The Press focused on the loss of the 21 Wrens and other Wrens donated a day’s pay to a memorial fund, which paid toward a new ship for convoy escort duties, HMS Wren, launched in 1942. The balance of the fund was given to the RNLI, which in 1951 named a new Liverpool-class lifeboat ‘Aguila Wren’, stationed in Aberystwyth from 195–1964 and then at Redcar from 1964–1972.

The lost members of Aguila’s crew are commemorated in the WWII section of the Merchant Navy War Memorial at Tower Hill in London. The National Memorial Arboretum now has an Aguila Memorial of a giant wren on a granite obelisk dedicated to the 21 Wrens.
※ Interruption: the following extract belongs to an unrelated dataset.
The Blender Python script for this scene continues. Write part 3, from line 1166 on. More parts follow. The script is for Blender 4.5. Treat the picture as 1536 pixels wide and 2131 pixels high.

The Scarborough Wrens are commemorated by a statue of an angel hovering over the sea, and a memorial bench on the Lighthouse Pier.

[Note: It is often stated that there were 22 Wrens, but one of these was a Queen Alexander Royal Naval Nursing Sister, Kate Ellen Gribble.]

Bacon, Phyllis, aged 21 (Chief Wren),
Barnes, Margaret Watmore, aged 18 (Chief Wren),
Benjamin, Cecilly Monica Bruce, aged 20 (Chief Wren),
Blake-Forster, Cecelia Mary, (Third Officer),
Bonsor, Dorothy, (Chief Wren),
Chappe-Hall, Margaret Eulalia, aged 26 (Third Officer),
Cooper, Madeleine Alice, aged 31 (Chief Wren),
Grant, Mary, aged 26 (Chief Wren),
Joy, Alix Bruce, aged 24 (Third Officer),
Macpherson, Florence, aged 35 (Third Officer),
McLaren, Victoria Constance, (Third Officer),
Miller, Kathleen, aged 34 (Third Officer),
Milne Home, Isabel Mary, aged 23 (Third Officer),
Norman, Mildred Georgina, aged 21 (Chief Wren),
Ogle, Christine Emma, aged 34 (Second Officer),
Reith, Josephine Caldwell, aged 28 (Third Officer),
Shepherd, Elsie Elizabeth, (Chief Wren),
Slaven, Catherine Johnston, aged 19 (Chief Wren),
Smith, Beatrice Mabel, aged 30 (Chief Wren),
Waters, Ellen Jessie, (Chief Wren),
Wells, Rosalie, aged 33 (Chief Wren).